Admission to the Museum and all the activities are free and designed for visitors of all ages.
Full schedule of events coming soon.
Special Exhibitions

Installation view of Retrospect
Retrospect: 50 Years at the Norton Simon Museum
On view through January 12, 2026
Focus Gallery
Retrospect: 50 Years at the Norton Simon Museum features rarely seen archival photographs, documents and works of art, providing a behind-the-scenes glimpse into the Museum’s operations and contributions to art, education and community over the past five decades. The exhibition begins with the institution’s name change in 1975, shortly after Norton Simon assumed managements of the Pasadena Art Museum. Rare archival photos showcasing the installation of Simon’s collections and early gallery views, along with a timeline highlighting key acquisitions and exhibitions, will reveal significant and lesser-known aspects of the collections.
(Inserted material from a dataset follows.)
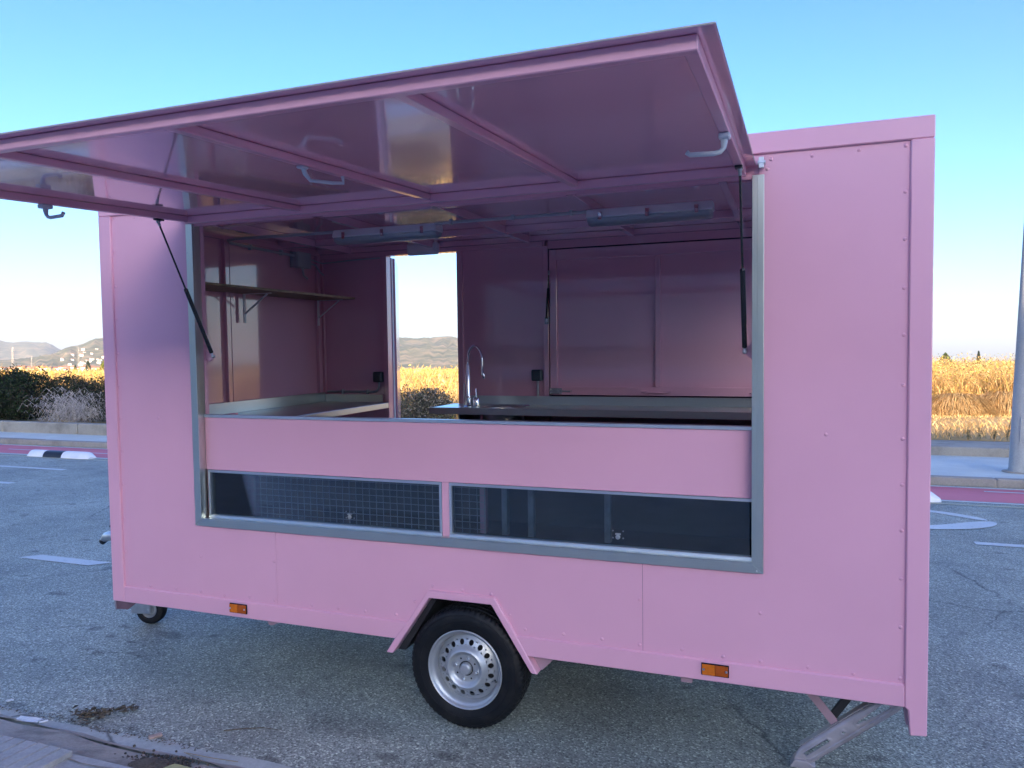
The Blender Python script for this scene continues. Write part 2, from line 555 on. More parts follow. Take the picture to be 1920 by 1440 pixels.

Additionally, the exhibition documents the evolution of the Museum’s campus, detailing renovations from its early years through the late 1990s, a period marked by growth, extended hours, enhanced scholarship and increased community engagement.

Asia: Nepal, Tara, 14th century, gilt-copper alloy with semiprecious stones and pigment, The Norton Simon Foundation; Giovanni di Paolo (Italian, 1403–1482), Branchini Madonna, 1427, tempera and gold leaf on panel, The Norton Simon Foundation; George Herms (American, b. 1935), For the Corner Pass, 1962, collage of paper, foil, ink and feathers on paper, Norton Simon Museum, Gift of the Artist © George Herms
Gold: Enduring Power, Sacred Craft
October 24, 2025–February 16, 2026
Lower-level exhibition wing
Gold: Enduring Power, Sacred Craft explores the artistic and cultural significance of gold in approximately 60 works of art drawn from across the Museum’s collections, which encompass South and Southeast Asia, Europe, North Africa and North America. Sculptures, paintings, jewelry, tapestries and photography that span from 1000 BCE to the 20th century will be displayed together for the first time, revealing unexpected intersections in the circulation, craft and meaning of gold across time and place. Presented on the occasion of the Museum’s 50th anniversary, a milestone traditionally associated with this metal, the exhibition invites a fresh examination of gold as an artistic medium.